1 200 years of history unearthed in Vietnam
HANOI - Archaeologists in the Vietnamese capital city have excavated 17 000 square metres of a massive historic site, officials told reporters on Wednesday.
The state has already spent nearly $1,3-million (about R9-million) excavating the site and preserving the millions of artefacts that have been dug up since last December, said Professor Le Trung Tong, the head of Vietnam's Institute of Archaeology.
When the current phase of the excavation was at its peak, 1 400 labourers and between 70 and 100 experts were working on the site which is directly opposite the mausoleum containing the embalmed remains of communist Vietnam's founding father Ho Chi Minh. The archaeological site had been earmarked for the building of a new parliamentary building, but after initial wrangling whether the construction should go ahead or not, the government decided to excavate the site and preserve the ruins, which date from the seventh to the 19th century.
Palace foundations, wooden support pillars, ponds, water channels and wells have been revealed with the excavation.Ornate dragon and phoenix roof decorations, delicate ceramics, jewellery, weapons and at least six sets of human remains have also been uncovered. Four sets of human remains were buried together with their hands tied behind their backs.
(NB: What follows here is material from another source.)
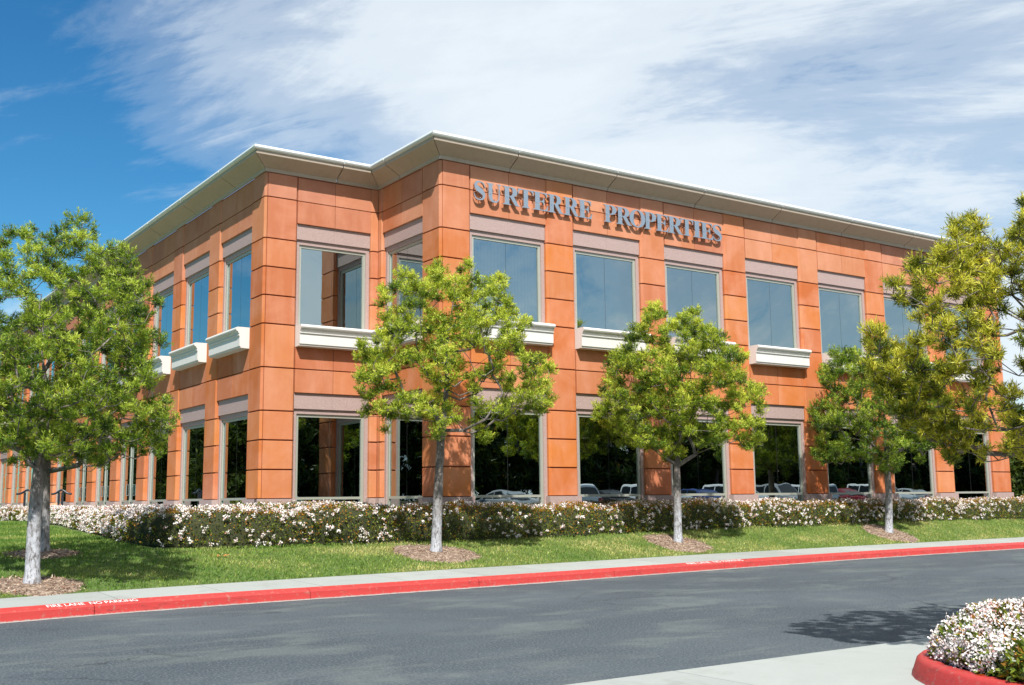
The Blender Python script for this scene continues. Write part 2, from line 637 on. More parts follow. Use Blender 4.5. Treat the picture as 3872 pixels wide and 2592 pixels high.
# ------------------------------------------------------------------ ground
KX = [-60, -20, -12, -7.16, -4.68, -1.5, 2.3, 6.95, 11.45, 15.2, 19.1, 30, 90]
KY = [-34, -13.3, -10.75, -9.42, -9.02, -8.87, -8.62, -8.15, -7.74, -7.55, -7.48, -7.4, -7.4]
WX = [-60, -20, -12, -6.94, -4.37, -2.22, 0.27, 3.76, 8.88, 15, 22.4, 30, 90]
WY = [-32, -11.6, -9.3, -8.05, -7.52, -7.24, -6.98, -6.68, -6.22, -5.95, -5.8, -5.7, -5.7]
YH = -4.25


def kerb_y(x):
    return float(np.mean([np.interp(x + d, KX, KY) for d in (-1.2, -0.6, 0, 0.6, 1.2)]))


def walk_y(x):
    return float(np.mean([np.interp(x + d, WX, WY) for d in (-1.2, -0.6, 0, 0.6, 1.2)]))


def lawn_z(x, y):
    yw = walk_y(x)
    t = y - yw
    zh = float(np.interp(x, [-4, 3, 10, 20, 27], [0.63, 0.62, 0.70, 0.76, 0.68]))
    th = max(YH - yw, 0.5)
    if t < 0:
        return 0.2
    u = min(t / th, 1.0)
    z = 0.2 + (zh - 0.2) * (u * (1 - 0.25 * (1 - u) ** 2 * 0) )
    if y > YH:
        z += min(0.035 * (y - YH), 0.40)
    return z


def at_lawn(px, py):
    d = ray(px, py)
    for t in np.arange(6, 70, 0.02):
        P = CAM + t * d
        if P[2] <= lawn_z(P[0], P[1]):
            return P
    return CAM + 30 * d


# wide ground sheet
mb = MB()
mb.add([(-700, -700, -0.05), (900, -700, -0.05), (900, 900, -0.05), (-700, 900, -0.05)], [(0, 1, 2, 3)])
tag(mb.build('ground', 'lawn_soil', fix=False), kind='structure')
# road and car park: one asphalt sheet up to the kerb
mb = MB()
xs = list(np.arange(-60, 90.1, 1.0))
vs = []
for x in xs:
    vs += [(x, -95, 0.6), (x, -28.6, 0.6), (x, -25.6, 0.0), (x, kerb_y(x) + 0.05, 0)]
mb.add(vs, [(4 * i + k, 4 * i + 4 + k, 4 * i + 5 + k, 4 * i + 1 + k) for i in range(len(xs) - 1) for k in range(3)])
tag(mb.build('road', 'asphalt', fix=False), kind='structure')

# kerb segments (painted red)
kerb = tag(empty('kerb'), kind='structure')
joints = [-5.93, -2.62, 0.63, 3.9, 7.2, 10.6, 13.9, 17.2]
xj = [-5.93 - 3.3 * k for k in range(12, 0, -1)] + joints + [17.2 + 3.3 * k for k in range(1, 14)]
KW, KH = 0.16, 0.17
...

Another two sets of remains were children aged between eight and 12, Professor Tong said.
The government has given $1,9-million (R12-million) for the first stage of the excavation which is expected to be finished by the end of 2004, the professor said. Foreign journalists had been barred from visiting the site before Monday, and Hanoi is cautious about how to present Vietnam's pre-revolutionary past. Vietnam's communist government has said that the state-controlled media must toe the party line when reporting on the remains.
"The Central Committee for Ideology and Culture and the Ministry of Culture and Information must guide newspapers to launch objective and faithful articles regarding this issue," the state-run, Vietnamese-language news website Vietnam Net reported in early November.